For instance, last year Lockheed Martin was in the process of qualifying material to make propellant tanks for satellites. While the work was occurring in a very narrow space for a very specific application, the data that the ADAPT Center could collect while Lockheed performed the work would be potentially and broadly valuable to the entire AM community. Since Lockheed is an ADAPT Center member, the center has been able to collect excess material and scrap that’s either post-tested or hasn’t been tested, and sample that data as well as the parts. Because this excess material is being used in a qualified aerospace process, the center can use that data to formulate connections between outcomes and qualification programs. Once this data is entered into the center’s master database, Brice argues, it will reduce the need to recreate massive datasets through retesting after changes to an additive process. This sort of equivalency testing also reduces the cost barrier for a new supplier and opens up the supply chain. 

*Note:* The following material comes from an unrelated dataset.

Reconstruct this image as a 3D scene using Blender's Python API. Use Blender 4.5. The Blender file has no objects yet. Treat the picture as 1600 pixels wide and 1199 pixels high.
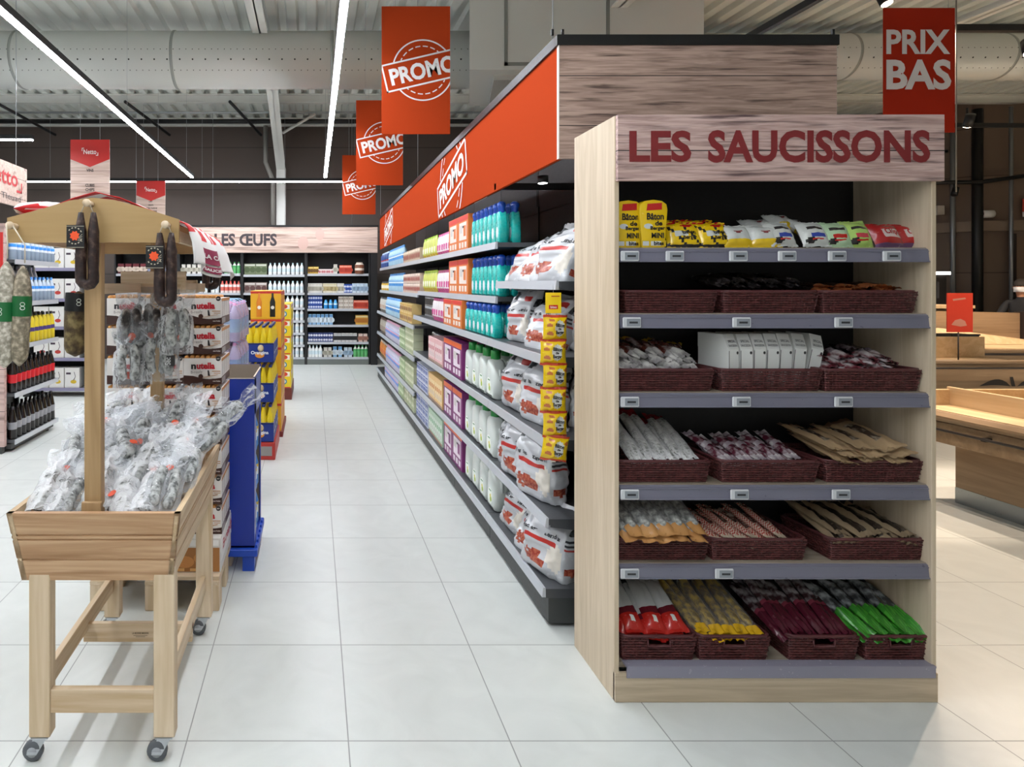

“If we can help influence how certifying agencies such as DoD, FAA and NASA approach process and material qualification and part certification for additive parts, I think we’ll have been successful,” Brice says. “You have to come up with a construct that gives them the confidence that what you’ve done meets scientific and statistical rigor so that you know airplanes aren’t going to fall out of the sky. There are a dozen different companies supplying equipment in the powder-bed metal additive space. You don’t want to have to treat each of those suppliers as unique. There has to be some commonality, which is what we’re driving to here at the ADAPT Center: find that commonality, distill it down to the fundamentals, and influence how materials from additive processes are qualified for use in critical applications.”